契約不適合責任が明確に記載されていない場合は、欠陥があった場合に誠意のある対応をしてくれない可能性があります。欠陥が見つかったときにどのような補償が受けられるのか、契約時に確認するようにしましょう。
4-6.適切な管理や情報開示ができないのも欠陥マンションの可能性がある
マンションの契約時には契約不適合責任とともに、「品質管理体制」と「情報開示」についても確認しておきましょう。
品質管理体制とは、第3章で紹介したような施工中の品質管理を適切に行っているのか書面に記載したものです。
品質管理体制について触れなかったりどの程度検査や管理をしているのか把握できなかったりすると、ずさんな施工管理になっていた可能性があります。
また、品質管理や施工図などの情報開示ができない場合も、売主や事業主が提示できない問題を抱えているかもしれません。
「パークシティLaLa横浜」では管理組合が資料や監理報告の情報開示をお願いしても、なかなか承諾してもらえず、最終的に欠陥があったという発表となりました。
・品質管理体制について明確な回答がない
・情報開示に対応してもらえない、もらえそうにない
という場合は、マンション購入を検討し直したほうがいいかもしれません
5. 万が一マンション内で欠陥を見つけてしまったら
「欠陥マンションかもしれない」という部分を発見したら個人では動かず、マンション管理組合に相談をしましょう。
個人で売主や事業主に問い合わせをしても、十分な対応をしてもらえないことがほとんどです。管理組合で問題として取り上げてもらいマンション全体の状況を把握してから、事業主や売主に適切な対処を求めるよう動くほうがいいでしょう。
マンション管理組合の人員だけでは専門的な知識が足りないので、第三者の専門家や弁護士に相談をするケースも多いです。

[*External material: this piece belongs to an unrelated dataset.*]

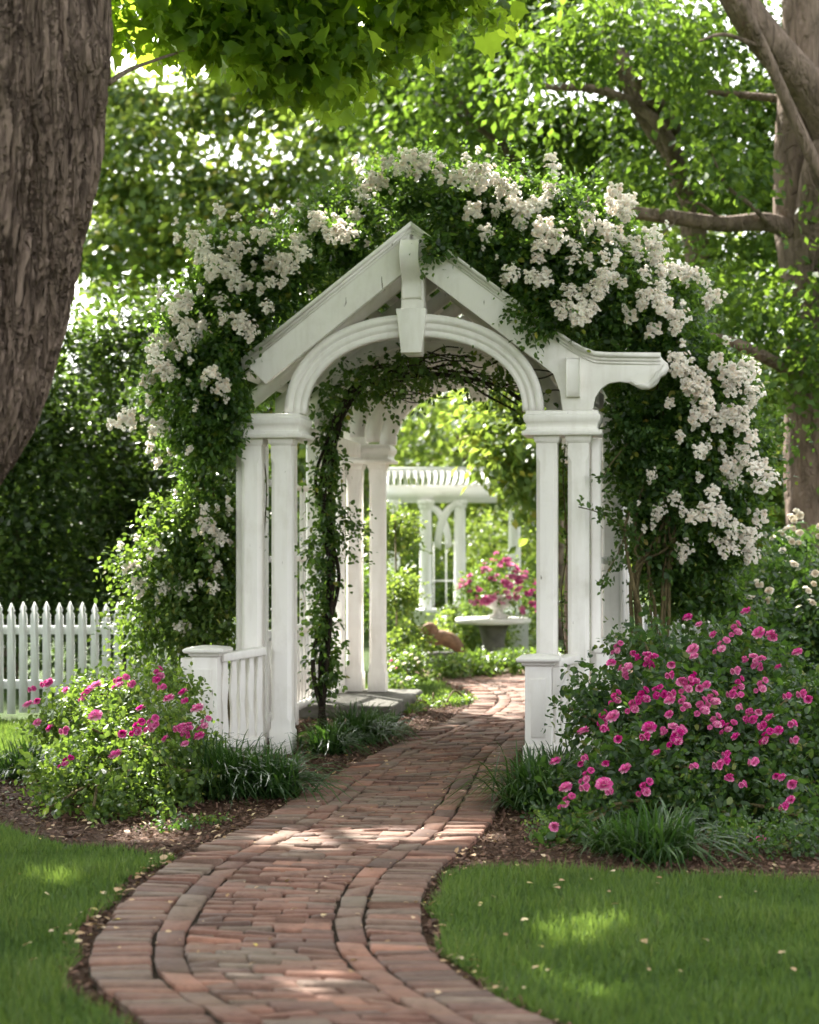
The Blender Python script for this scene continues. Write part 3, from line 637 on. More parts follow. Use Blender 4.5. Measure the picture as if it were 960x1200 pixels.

欠陥マンションの事例からも分かるように、解決までには時間とお金、労力がかかります。計画を立てて最後まで戦うという覚悟を持ち挑むことになります。
6. まとめ
いかがでしたか?
欠陥マンションとはどのようなものか把握でき、欠陥マンションのチェック方法や欠陥マンションだった場合の相談方法も確認できたかと思います。
最後にこの記事の内容をまとめると
◎欠陥マンションとは、本来あるべき安全性や住宅機能に欠陥があるマンションのこと
◎万が一欠陥が見つかった場合は、契約内容から乖離しているとして事業主や売主は契約不適合責任を負うことになる。
◎欠陥マンションの事例は次の4つ
・滋賀県大津市「大津京ステーションプレイス」:800箇所以上に及ぶ瑕疵が発覚
・福岡県福岡市「ベルヴィ香椎六番館」:杭の長さ不足などでマンションが傾く
・神奈川県横浜市「パークシティLaLa横浜」:データ改ざんや杭の長さ不足が発覚
・東京都港区「ザ・パークハウス グラン南青山高樹町」販売前に施工ミスが発覚し、販売契約解除
◎欠陥マンションが増える背景は次の3つ
・何十社もの下請け業者が絡む下請け多重構造となっている
・建築現場での管理が適切に実施されていないケースがある
・新築マンションは現物確認後に購入できない「青田売り」が主流となっている
◎欠陥マンションを見抜くポイントは次の6つ
・ジョイント部分にずれはないか
・階段や外壁のコンクリートにひび割れはないか
・雨漏れや湿気はないか
・窓枠やドアなどの建具が変形していないか
・マンションの売買契約書に契約不適合責任が明記されているか
・適切な管理や情報開示ができないのも欠陥マンションの可能性がある
◎万が一欠陥マンションの疑いが出てきたら個人で行動しないで、まずはマンション管理組合に相談する。
この記事をもとに欠陥マンションを避けて、快適に暮らせるマンションを選択できることを願っています。